Mas como medir o clima na Terra décadas ou séculos atrás? Para dar conta dessa tarefa, climatologistas e outros cientistas precisam fazer um trabalho de detetives. Isso porque o clima deixa pequenas pistas que são conservadas pelo tempo. Encontrar essas pistas e interpretá-las quantitativamente e qualitativamente é um trabalho extenso e árduo, feito em conjunto, que resulta em uma espécie de biografia climática da Terra dos últimos 800 mil anos. Antes disso, o clima terrestre continua um mistério completo para os pesquisadores.

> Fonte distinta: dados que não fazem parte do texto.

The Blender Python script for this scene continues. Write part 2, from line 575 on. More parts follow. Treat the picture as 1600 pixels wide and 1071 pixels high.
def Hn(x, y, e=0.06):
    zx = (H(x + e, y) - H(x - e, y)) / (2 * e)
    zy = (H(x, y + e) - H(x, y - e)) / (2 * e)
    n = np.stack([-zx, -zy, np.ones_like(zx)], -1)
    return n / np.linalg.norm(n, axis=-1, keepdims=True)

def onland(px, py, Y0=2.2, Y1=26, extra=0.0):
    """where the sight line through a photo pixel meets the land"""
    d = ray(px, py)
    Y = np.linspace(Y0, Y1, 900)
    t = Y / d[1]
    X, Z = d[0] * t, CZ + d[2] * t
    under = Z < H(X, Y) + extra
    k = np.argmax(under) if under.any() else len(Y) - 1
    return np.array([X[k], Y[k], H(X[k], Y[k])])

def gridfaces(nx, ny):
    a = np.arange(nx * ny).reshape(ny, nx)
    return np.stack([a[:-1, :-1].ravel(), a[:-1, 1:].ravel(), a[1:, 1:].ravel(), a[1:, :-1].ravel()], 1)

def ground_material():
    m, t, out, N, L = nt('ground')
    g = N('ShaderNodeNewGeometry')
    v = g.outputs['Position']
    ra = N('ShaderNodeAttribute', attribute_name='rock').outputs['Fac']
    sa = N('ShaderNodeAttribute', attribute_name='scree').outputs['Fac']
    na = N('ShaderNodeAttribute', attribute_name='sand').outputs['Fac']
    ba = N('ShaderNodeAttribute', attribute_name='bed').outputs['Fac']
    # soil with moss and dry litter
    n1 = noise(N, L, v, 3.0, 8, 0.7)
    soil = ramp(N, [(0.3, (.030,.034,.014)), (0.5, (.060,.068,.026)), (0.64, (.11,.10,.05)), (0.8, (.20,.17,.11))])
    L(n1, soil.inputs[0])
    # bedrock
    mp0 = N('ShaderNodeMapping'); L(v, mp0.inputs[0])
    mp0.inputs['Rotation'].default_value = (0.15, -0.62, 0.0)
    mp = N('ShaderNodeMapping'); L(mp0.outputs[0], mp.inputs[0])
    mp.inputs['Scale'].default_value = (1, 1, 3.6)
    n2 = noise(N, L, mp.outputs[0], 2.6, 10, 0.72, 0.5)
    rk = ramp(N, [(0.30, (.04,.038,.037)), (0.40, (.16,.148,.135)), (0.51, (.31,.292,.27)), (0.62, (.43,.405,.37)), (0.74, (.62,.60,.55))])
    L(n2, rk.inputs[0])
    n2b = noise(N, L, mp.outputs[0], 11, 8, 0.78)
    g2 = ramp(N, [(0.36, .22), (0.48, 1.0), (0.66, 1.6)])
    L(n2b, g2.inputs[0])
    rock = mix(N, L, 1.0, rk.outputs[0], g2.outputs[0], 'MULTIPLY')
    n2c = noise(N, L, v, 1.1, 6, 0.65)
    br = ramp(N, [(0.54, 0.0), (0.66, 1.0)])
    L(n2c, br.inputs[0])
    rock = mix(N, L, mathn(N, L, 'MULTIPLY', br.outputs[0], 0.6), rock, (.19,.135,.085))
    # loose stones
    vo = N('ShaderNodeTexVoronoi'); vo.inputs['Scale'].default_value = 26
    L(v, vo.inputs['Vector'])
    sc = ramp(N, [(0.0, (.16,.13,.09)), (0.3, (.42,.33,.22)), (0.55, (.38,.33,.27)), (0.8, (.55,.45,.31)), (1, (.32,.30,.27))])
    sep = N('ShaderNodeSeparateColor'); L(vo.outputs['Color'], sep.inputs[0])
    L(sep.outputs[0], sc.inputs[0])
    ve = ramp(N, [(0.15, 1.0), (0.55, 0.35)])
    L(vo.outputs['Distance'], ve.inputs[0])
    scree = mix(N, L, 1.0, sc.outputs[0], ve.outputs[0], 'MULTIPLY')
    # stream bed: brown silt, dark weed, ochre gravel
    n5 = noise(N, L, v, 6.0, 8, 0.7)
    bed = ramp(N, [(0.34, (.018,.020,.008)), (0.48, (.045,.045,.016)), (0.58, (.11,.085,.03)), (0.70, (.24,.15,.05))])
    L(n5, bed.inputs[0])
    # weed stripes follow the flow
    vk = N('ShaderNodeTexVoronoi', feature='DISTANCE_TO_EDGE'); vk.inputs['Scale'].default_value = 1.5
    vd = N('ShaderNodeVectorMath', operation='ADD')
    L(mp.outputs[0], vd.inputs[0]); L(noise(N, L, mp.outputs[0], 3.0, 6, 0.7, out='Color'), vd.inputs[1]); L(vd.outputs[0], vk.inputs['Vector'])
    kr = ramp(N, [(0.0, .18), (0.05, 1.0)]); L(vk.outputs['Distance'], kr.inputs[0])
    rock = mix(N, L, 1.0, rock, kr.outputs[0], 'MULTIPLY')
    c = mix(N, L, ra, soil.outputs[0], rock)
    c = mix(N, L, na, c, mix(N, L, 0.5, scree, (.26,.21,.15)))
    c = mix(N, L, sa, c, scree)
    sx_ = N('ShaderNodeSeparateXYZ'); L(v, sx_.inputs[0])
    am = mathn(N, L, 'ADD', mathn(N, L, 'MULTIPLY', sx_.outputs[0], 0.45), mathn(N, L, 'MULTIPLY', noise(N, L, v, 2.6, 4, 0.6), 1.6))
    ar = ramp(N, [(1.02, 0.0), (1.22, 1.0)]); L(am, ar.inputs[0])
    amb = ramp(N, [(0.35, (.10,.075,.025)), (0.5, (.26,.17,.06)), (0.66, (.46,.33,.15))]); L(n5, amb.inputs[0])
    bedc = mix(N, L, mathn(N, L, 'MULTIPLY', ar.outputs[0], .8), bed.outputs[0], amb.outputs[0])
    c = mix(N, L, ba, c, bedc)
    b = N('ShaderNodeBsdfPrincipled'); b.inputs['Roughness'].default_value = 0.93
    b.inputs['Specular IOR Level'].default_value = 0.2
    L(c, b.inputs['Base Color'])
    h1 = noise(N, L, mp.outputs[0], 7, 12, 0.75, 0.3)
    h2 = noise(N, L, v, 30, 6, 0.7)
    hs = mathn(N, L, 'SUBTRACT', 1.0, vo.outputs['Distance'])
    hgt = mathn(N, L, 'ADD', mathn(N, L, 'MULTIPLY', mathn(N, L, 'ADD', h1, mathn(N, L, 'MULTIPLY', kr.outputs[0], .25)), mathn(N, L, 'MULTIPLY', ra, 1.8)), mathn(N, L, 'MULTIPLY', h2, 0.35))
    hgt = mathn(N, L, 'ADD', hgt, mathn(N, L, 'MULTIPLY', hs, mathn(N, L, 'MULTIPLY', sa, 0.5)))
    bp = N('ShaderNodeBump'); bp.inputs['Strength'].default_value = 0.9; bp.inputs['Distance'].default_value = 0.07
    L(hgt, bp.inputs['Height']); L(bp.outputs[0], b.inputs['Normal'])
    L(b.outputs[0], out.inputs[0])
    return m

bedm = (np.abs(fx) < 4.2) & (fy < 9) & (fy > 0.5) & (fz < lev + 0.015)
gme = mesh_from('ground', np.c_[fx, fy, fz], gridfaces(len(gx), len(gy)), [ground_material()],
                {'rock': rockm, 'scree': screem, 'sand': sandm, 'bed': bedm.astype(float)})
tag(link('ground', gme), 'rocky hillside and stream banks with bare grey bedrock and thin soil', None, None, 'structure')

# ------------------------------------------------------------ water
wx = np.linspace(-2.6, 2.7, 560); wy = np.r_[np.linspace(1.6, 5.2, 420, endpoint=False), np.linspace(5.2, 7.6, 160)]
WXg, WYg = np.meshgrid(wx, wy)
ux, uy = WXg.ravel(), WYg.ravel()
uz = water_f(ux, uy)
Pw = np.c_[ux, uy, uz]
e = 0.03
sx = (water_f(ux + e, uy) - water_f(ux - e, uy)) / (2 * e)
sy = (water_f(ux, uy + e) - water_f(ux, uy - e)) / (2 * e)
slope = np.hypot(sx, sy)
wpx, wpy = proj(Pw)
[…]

Apesar de os pesquisadores defenderem a constante melhora na coleta do dados climáticos, para eles é inegável que a Terra está ficando cada vez mais quente. "A evidência de que o homem é responsável pelo aquecimento global e pela mudança climática é esmagadora. A palavra "inequívoca" é frequentemente utilizada para definir esse fenômeno", diz Tom Wigley, do Centro Nacional de Pesquisas Atmosféricas dos Estados Unidos, que vê o aprimoramento dos dados como uma forma de se entender melhor de que maneira essa mudança vem acontecendo.
"Os padrões de mudanças climáticas observados concordam bem com os modelos de previsões disponíveis, baseadas na influência humana, como a queima de combustíveis fósseis. O fator humano é um padrão único, de modo que exclui outros possíveis fatores", completa o cientista.

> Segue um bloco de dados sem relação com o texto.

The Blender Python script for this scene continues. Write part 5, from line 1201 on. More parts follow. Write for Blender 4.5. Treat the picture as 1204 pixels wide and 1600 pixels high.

Nos últimos 50 anos, as medições da temperatura terrestre são mais simples, embora não necessariamente fáceis. Elas se baseiam em estações climáticas espalhadas ao redor do mundo. "No entanto, essas estações são muito desiguais e mal distribuídas, por isso é necessário um esforço para se chegar a medições exatas", conta o geólogo e diretor do Centro Polar Climático Brasileiro na Antártida, Jefferson Cardia Simões. Segundo ele, são necessárias outras ferramentas, como estudos de solo, vegetação e dinâmica climática, para chegar a esses valores.
Passado remoto
A viagem no tempo para até meados do século 18 é ainda mais complexa. "Nesse período, surgiram as primeiras estações climáticas, então existem dados disponíveis, mas eles são muito incipientes", conta Simões. Por isso, encontrar vestígios climáticos se torna ainda mais importante. "Determinar com exatidão não apenas se, no passado, estava mais quente ou mais frio, mas também o quão quente ou frio estava, é um dos grandes desafios da ciência", completa o pesquisador da Universidade Federal do Rio Grande do Sul (UFRGS).

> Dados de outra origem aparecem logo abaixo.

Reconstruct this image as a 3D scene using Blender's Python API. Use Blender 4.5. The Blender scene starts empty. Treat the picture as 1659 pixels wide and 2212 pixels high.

Contudo, é do século 18 para trás que estão os grandes desafios de aferição do clima. Isso porque não há medições como as feitas pelas estações climáticas. Nesse ponto, as pistas deixadas pelo clima são a única forma de pesquisa. "Uma das técnicas mais comuns é a medição de isótopos de oxigênio e hidrogênio presentes no gelo", conta o especialista gaúcho. "É possível verificar se o planeta estava mais ou menos quente analisando a quantidade de oxigênio 12 e oxigênio 10 ou de hidrogênio 2 e 1 quando aquele gelo se formou", explica.
Além da técnica que estuda as camadas profundas de gelo, outros vestígios climáticos são levados em consideração na hora de se traçar o histórico climatológico da Terra. "Há técnicas que analisam os anéis dos troncos das árvores em busca de informações sobre o clima. Outros analisam as composições físico-químicas das camadas mais profundas do solo, ou o sedimento depositado no fundo dos oceanos", menciona Simões. "De posse desses dados, conseguimos determinar com uma precisão razoável o clima nos últimos 500 anos."
Diferença
Uma confusão feita por grande parte das pessoas diz respeito à diferença entre clima e tempo. As condições temporais, estudadas por meteorologistas, analisam intervalos de tempo muito curtos e localizados. Trata-se da determinação se vai chover ou não, ou qual a temperatura em uma região. Já o estudo do clima exige uma medição mais ampla, trabalha com médias de temperatura a cada 30 anos e reflete condições climáticas mais gerais. Atualmente, é possível determinar como era o clima na Terra nas últimas eras.